交流促進バスは、白老駅を起点にウポポイや駅北観光商業ゾーン、大町商店街などをつなぐ「市街地循環便」20便と、ウポポイを起点に社台地区などの飲食店や観光スポットの訪問に便利な「社台・市街地便」6便の計1日26便。町は「ポンチョ」(乗車定員36人)と呼ばれる立ち乗りバス2台を導入し、白老観光バスに業務委託してウポポイ開業日の24日に運行を始める予定だった。
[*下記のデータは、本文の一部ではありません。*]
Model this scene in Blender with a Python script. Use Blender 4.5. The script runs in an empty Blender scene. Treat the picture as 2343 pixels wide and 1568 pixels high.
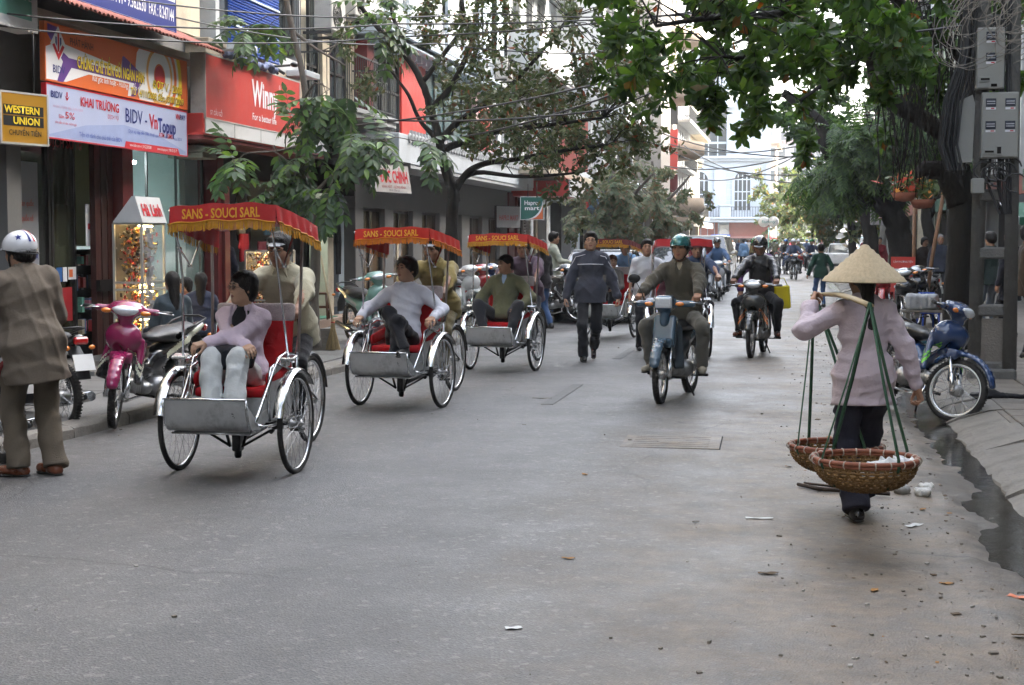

JRなどを利用してウポポイに訪れる観光客の2次交通手段を確保し、地域の観光・経済振興につなげる事業として準備していたものの、7日に政府がウポポイ開業日を5月29日へ遅らせると発表。これを受けて町は見直しに迫られ、運行開始を同日へずらす意向を固めた。
併せて、町が線路をまたぐ形で建設した白老駅併設自由通路の臨時改札口の運用も5月へ延期する方針だ。駅ホームと自由通路を直接行き来できるようにするための臨時改札口は、政府主催で今月18日に予定されていたウポポイ開園記念式典に合わせて運用を開始する計画だった。式典が新型コロナの拡散防止で5月23日に延期されたため、町は臨時改札口の運用も同日へ先送りする方向で調整を進める考えだ。
さらにウポポイ開業に合わせ、駅北観光商業ゾーンで始める計画だったロングランイベントのスタートも遅らせる。今月24日から8月上旬までの毎週土・日曜日と祝日、町内外の事業者や団体の協力の下、飲食・物販などのイベントを展開する予定だったが、町は「開始日や期間、内容の検討を進めたい」としている。